Sunday, September 23, 2012

for the broken hearted....

This entry will be a work in progress.  A compilation of what struggles and heartaches can do for a soul. 

Feelings hurt.  Hurting isn't bad, it just means it hurts.  Sometimes a lot.  And Sometimes you have no one else to blame but yourself for those hurts or event the hurts of others. 

The wonderful news, though, is that we don't have to blame.  That thankfully, Someone has already paid for those and sincere repentence and changes will help our broken hearts more easily be filled with love and happiness and hope. 

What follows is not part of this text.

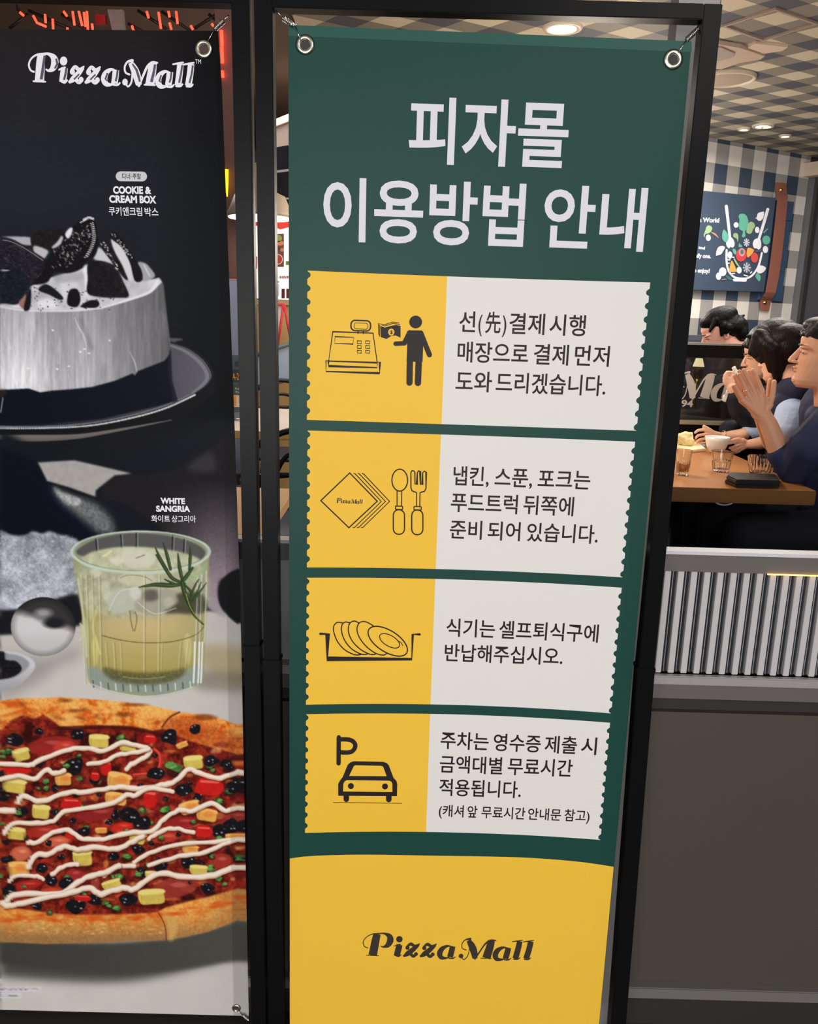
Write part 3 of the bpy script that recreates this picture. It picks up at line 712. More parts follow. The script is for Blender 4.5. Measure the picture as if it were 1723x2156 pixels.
# --- cream side
def cside(X, Y, c):
    t = np.clip((X-120)/240, 0, 1); b = 212-112*t; b = np.where(X < 160, b*(0.94+0.10*np.sin(X/26)), b)
    b = b*np.where((X > 155)&(X < 175), 0.95, 1); v = 0.80+0.24*np.clip((Y-650)/150, 0, 1)*(1-t)+0.12*t
    return np.stack([b*v, b*v*.995, b*v*1.015], -1)
A.poly([(-400, 700), (0, 720), (500, 745), (750, 715), (900, 665), (1050, 605), (1120, 515), (1142, 560), (1165, 770), (1190, 970), (1180, 1050), (1148, 1092), (1050, 1130), (960, 1165), (940, 1195), (925, 1180), (800, 1232), (640, 1275), (500, 1290), (360, 1300), (280, 1312), (200, 1285), (0, 1295), (-400, 1300)], (200, 200, 202), 1.0, sm=False, tex=.17, N=NV, fn=cside)
A.line([(520, 790), (545, 850), (580, 910), (600, 980), (600, 1060)], [4, 8, 12, 10, 3], (226, 226, 230), 2, .55)
A.line([(560, 800), (600, 900), (640, 1000)], 26, (120, 120, 124), 8, .5)
A.line([(905, 1030), (940, 1100), (955, 1170)], [3, 9, 5], (196, 196, 200), 1.5, .7)
r_ = np.random.default_rng(3)
for k in range(240):
    x = r_.uniform(0, 700); y = r_.uniform(760, 1280); l = r_.uniform(8, 46); A.line([(x, y), (x+r_.uniform(-5, 5), y+l)], r_.uniform(2, 6), (240, 240, 244) if r_.random() < .6 else (150, 150, 156), 1.4, r_.uniform(.15, .45)*(1-x/900), sm=False)
for k in range(60):
    x = r_.uniform(640, 1150); y = r_.uniform(720, 1120); A.line([(x, y), (x+3, y+r_.uniform(10, 50))], 4, (150, 150, 152), 1.5, .22, sm=False)
for x, y in ((590, 1010), (560, 1030), (620, 1040), (765, 950), (480, 1130), (195, 1145), (370, 880), (400, 1150)): A.ell((x, y), 9, 6, (240, 242, 250), 1.2, .8)
# --- cream top
A.poly([(-400, 540), (0, 600), (220, 570), (360, 510), (600, 440), (900, 470), (1060, 525), (1110, 512), (1130, 545), (1060, 610), (900, 672), (700, 728), (500, 748), (200, 738), (0, 715), (-400, 700)], (196, 195, 200), 1.0, sm=False, tex=.2, N=N1)
A.poly([(960, 412), (1010, 410), (1045, 440), (1082, 498), (1040, 530), (985, 528)], (160, 160, 164), 1.2)
A.line([(1005, 425), (1045, 500)], 12, (210, 210, 214), 2, .7)
A.line([(700, 728), (880, 672), (1040, 615), (1100, 545)], [10, 16, 20, 26], (228, 228, 232), 2, .9)
A.line([(0, 716), (200, 742), (500, 744), (700, 724)], 12, (224, 224, 230), 2.5, .8)
A.poly([(200, 620), (300, 600), (420, 640), (440, 700), (250, 710)], (150, 150, 156), 4, .5); A.poly([(260, 680), (330, 655), (400, 690), (380, 725), (280, 722)], (236, 236, 240), 3, .8)
A.poly([(380, 500), (580, 470), (600, 520), (420, 545)], (160, 158, 162), 3, .7); A.poly([(580, 440), (620, 430), (630, 560), (600, 640), (590, 520)], (232, 232, 238), 1.5, .9)
# back band of cream and far wafers
A.poly([(-20, 228), (216, 232), (216, 285), (100, 270), (-20, 245)], (172, 172, 178), 1.2); A.poly([(680, 300), (780, 350), (830, 420), (700, 400), (650, 370)], (196, 198, 204), 2)
# --- cookies
ck = (24, 21, 27)
A.poly([(218, 215), (300, 180), (420, 172), (500, 190), (470, 300), (330, 320), (230, 300)], (30, 26, 28), 1, tex=.35, N=N3)
A.poly([(240, 290), (330, 320), (330, 350), (290, 390), (240, 340)], (206, 202, 206), 1.4, .9)
A.poly([(-100, 225), (20, 228), (100, 250), (200, 310), (330, 395), (335, 440), (300, 520), (220, 560), (180, 650), (120, 698), (40, 692), (-100, 660)], (32, 28, 36), 1, tex=.45, N=N3)
A.poly([(-100, 440), (60, 450), (170, 470), (215, 540), (190, 640), (110, 692), (20, 690), (-100, 650)], (22, 26, 38), 3, .85, tex=.25, N=N3)
for a in np.linspace(-0.9, 1.3, 26): A.line([(30+205*math.cos(a), 500+200*math.sin(a)), (30+186*math.cos(a), 500+182*math.sin(a))], 4, (56, 52, 58), 1, .8, sm=False)
A.line([(60, 300), (110, 290), (160, 320)], 7, (66, 60, 68), 1.5, .8); A.line([(20, 250), (80, 262), (180, 312), (300, 392)], 6, (180, 176, 176), 1.4, .7); A.ell((34, 462), 30, 5, (200, 204, 214), 1.2, .8)
for k in range(60):
    x, y = r_.uniform(20, 300), r_.uniform(300, 520); A.line([(x, y), (x+r_.uniform(-16, 16), y+r_.uniform(-14, 14))], 5, (78, 70, 74) if k % 3 else (98, 90, 84), 1.2, .55, sm=False)
A.poly([(315, 395), (345, 370), (400, 250), (470, 190), (540, 130), (610, 92), (652, 98), (680, 180), (688, 280), (660, 365), (600, 400), (560, 455), (470, 482), (380, 470), (330, 545), (230, 556), (300, 470)], (20, 17, 21), 1, tex=.3, N=N3)
A.poly([(362, 300), (400, 262), (428, 222), (440, 235), (420, 280), (380, 306)], (214, 210, 214), 1.2, .9); A.poly([(455, 210), (480, 172), (505, 165), (500, 205), (475, 240)], (236, 236, 242), 1, .95)
A.line([(585, 108), (620, 94), (650, 102)], 16, (214, 214, 220), 1.2, .9); A.line([(560, 128), (600, 108)], 7, (255, 255, 255), 1, .8)
for k, t in enumerate(np.linspace(0, 1, 20)):
    x = 650+24*math.sin(t*3.0)-40*t**2; y = 130+235*t; A.line([(x, y), (x-18-6*t, y+5)], 6, (206, 206, 206), .9, .9, sm=False)
for k in range(110):
    t = r_.random(); x = 420+200*t+r_.uniform(-60, 50); y = 400-220*t+r_.uniform(-60, 70)
    A.line([(x, y), (x+r_.uniform(-12, 12), y+r_.uniform(-12, 12))], r_.uniform(3, 8), (190, 186, 188) if k % 3 else (110, 96, 92), 1, r_.uniform(.4, .95), sm=False)
A.poly([(612, 425), (680, 395), (760, 410), (820, 455), (860, 540), (900, 640), (830, 652), (700, 648), (610, 620), (612, 520)], (26, 22, 26), 1, tex=.4, N=N3)
for a in np.linspace(-1.35, .1, 18): A.line([(700+165*math.cos(a), 590+190*math.sin(a)), (700+150*math.cos(a), 590+174*math.sin(a))], 4, (74, 58, 56), 1, .8, sm=False)
A.poly([(700, 262), (735, 250), (770, 300), (820, 380), (880, 470), (892, 528), (860, 510), (800, 430), (740, 350), (705, 300)], (26, 22, 26), .9, tex=.4, N=N3)
A.poly([(775, 250), (800, 240), (850, 300), (900, 390), (935, 490), (925, 530), (895, 520), (850, 420), (800, 330)], (208, 206, 210), 1)
A.poly([(770, 195), (800, 190), (850, 240), (900, 320), (960, 410), (990, 470), (992, 532), (940, 532), (905, 400), (850, 300), (775, 240)], (20, 18, 22), .9, tex=.4, N=N3)
for k in range(70):
    t = r_.random(); P0 = (785+150*t+r_.uniform(-14, 14), 205+190*t+r_.uniform(-12, 12)) if k % 2 else (715+110*t+r_.uniform(-14, 14), 265+190*t+r_.uniform(-12, 12)); A.ell(P0, r_.uniform(3, 7), r_.uniform(3, 6), (196, 192, 192) if k % 3 else (70, 60, 60), .8, .9)
A.poly([(275, 580), (320, 558), (380, 590), (440, 650), (420, 668), (340, 630), (275, 605)], (24, 24, 30), .9); A.poly([(480, 610), (510, 588), (545, 600), (562, 660), (545, 712), (500, 716), (468, 690)], (20, 18, 24), .9); A.poly([(560, 712), (620, 672), (680, 672), (694, 700), (670, 722), (600, 722)], (20, 18, 24), .9)
A.poly([(130, 690), (160, 650), (182, 628), (175, 700), (160, 730)], (150, 110, 96), 1); A.poly([(185, 640), (215, 590), (216, 690), (200, 740), (165, 735)], (24, 22, 30), 1)
for k in range(70): A.ell((r_.uniform(220, 800), r_.uniform(560, 742)), r_.uniform(2, 8), r_.uniform(2, 5), (30, 28, 34), .8, .85)
A.poly([(-40, 1300), (30, 1290), (40, 1330), (-40, 1360)], (60, 40, 38), 2, .6)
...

Many successes have come from this past week.  I comprehend how much Heavenly Father is there for me and how His Son Jesus Christ can and will heal all pain.  I'm learning a lot about understanding and accepting and doing God's will, how our agency is key in this plan, even as much as I don't want to have to make difficult decisions, like, ever.   I made one this week, and I will continue to make them, no matter what others decide to do.

I decide that other peoples weaknesses or short comings do not determine my happiness.    Just because someone else wears this or does that or says whatever dosen't make them any less valued in Heavenly Father's eyes, nor do they have any less of a right to be on this earth struggling as I do.

This is the hardest thing I've been through.  Hands down.  I hope it opens my heart to a little bit more love.  I hope you all know how I love you.